What the exercise asks :: Will you print the material below without altering a single character?

Raw data ::
******
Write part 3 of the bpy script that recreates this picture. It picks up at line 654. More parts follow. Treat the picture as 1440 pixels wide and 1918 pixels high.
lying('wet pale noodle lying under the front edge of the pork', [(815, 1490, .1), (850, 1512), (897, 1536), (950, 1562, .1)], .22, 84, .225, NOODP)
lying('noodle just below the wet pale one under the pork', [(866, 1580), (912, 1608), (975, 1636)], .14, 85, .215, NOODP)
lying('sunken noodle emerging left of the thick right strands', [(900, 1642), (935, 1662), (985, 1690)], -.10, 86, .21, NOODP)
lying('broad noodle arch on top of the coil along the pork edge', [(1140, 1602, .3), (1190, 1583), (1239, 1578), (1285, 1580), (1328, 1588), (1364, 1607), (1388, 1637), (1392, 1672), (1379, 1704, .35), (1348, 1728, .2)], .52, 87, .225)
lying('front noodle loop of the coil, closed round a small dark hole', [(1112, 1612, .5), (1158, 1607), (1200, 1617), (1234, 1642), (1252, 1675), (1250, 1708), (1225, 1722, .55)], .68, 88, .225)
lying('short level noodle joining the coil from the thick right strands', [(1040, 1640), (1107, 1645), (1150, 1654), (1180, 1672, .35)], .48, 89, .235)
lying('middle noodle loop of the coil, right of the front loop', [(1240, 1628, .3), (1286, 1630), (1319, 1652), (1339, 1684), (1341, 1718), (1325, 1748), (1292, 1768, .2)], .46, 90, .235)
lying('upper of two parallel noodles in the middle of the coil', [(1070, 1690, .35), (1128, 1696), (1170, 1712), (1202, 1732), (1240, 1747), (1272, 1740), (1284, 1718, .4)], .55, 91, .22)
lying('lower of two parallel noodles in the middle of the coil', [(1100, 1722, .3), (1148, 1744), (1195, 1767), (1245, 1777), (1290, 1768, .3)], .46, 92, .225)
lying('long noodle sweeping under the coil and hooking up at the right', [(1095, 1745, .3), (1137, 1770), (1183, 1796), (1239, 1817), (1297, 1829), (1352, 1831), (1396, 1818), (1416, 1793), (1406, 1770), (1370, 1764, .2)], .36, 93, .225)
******
Exercise result ::
Write part 3 of the bpy script that recreates this picture. It picks up at line 654. More parts follow. Treat the picture as 1440 pixels wide and 1918 pixels high.
lying('wet pale noodle lying under the front edge of the pork', [(815, 1490, .1), (850, 1512), (897, 1536), (950, 1562, .1)], .22, 84, .225, NOODP)
lying('noodle just below the wet pale one under the pork', [(866, 1580), (912, 1608), (975, 1636)], .14, 85, .215, NOODP)
lying('sunken noodle emerging left of the thick right strands', [(900, 1642), (935, 1662), (985, 1690)], -.10, 86, .21, NOODP)
lying('broad noodle arch on top of the coil along the pork edge', [(1140, 1602, .3), (1190, 1583), (1239, 1578), (1285, 1580), (1328, 1588), (1364, 1607), (1388, 1637), (1392, 1672), (1379, 1704, .35), (1348, 1728, .2)], .52, 87, .225)
lying('front noodle loop of the coil, closed round a small dark hole', [(1112, 1612, .5), (1158, 1607), (1200, 1617), (1234, 1642), (1252, 1675), (1250, 1708), (1225, 1722, .55)], .68, 88, .225)
lying('short level noodle joining the coil from the thick right strands', [(1040, 1640), (1107, 1645), (1150, 1654), (1180, 1672, .35)], .48, 89, .235)
lying('middle noodle loop of the coil, right of the front loop', [(1240, 1628, .3), (1286, 1630), (1319, 1652), (1339, 1684), (1341, 1718), (1325, 1748), (1292, 1768, .2)], .46, 90, .235)
lying('upper of two parallel noodles in the middle of the coil', [(1070, 1690, .35), (1128, 1696), (1170, 1712), (1202, 1732), (1240, 1747), (1272, 1740), (1284, 1718, .4)], .55, 91, .22)
lying('lower of two parallel noodles in the middle of the coil', [(1100, 1722, .3), (1148, 1744), (1195, 1767), (1245, 1777), (1290, 1768, .3)], .46, 92, .225)
lying('long noodle sweeping under the coil and hooking up at the right', [(1095, 1745, .3), (1137, 1770), (1183, 1796), (1239, 1817), (1297, 1829), (1352, 1831), (1396, 1818), (1416, 1793), (1406, 1770), (1370, 1764, .2)], .36, 93, .225)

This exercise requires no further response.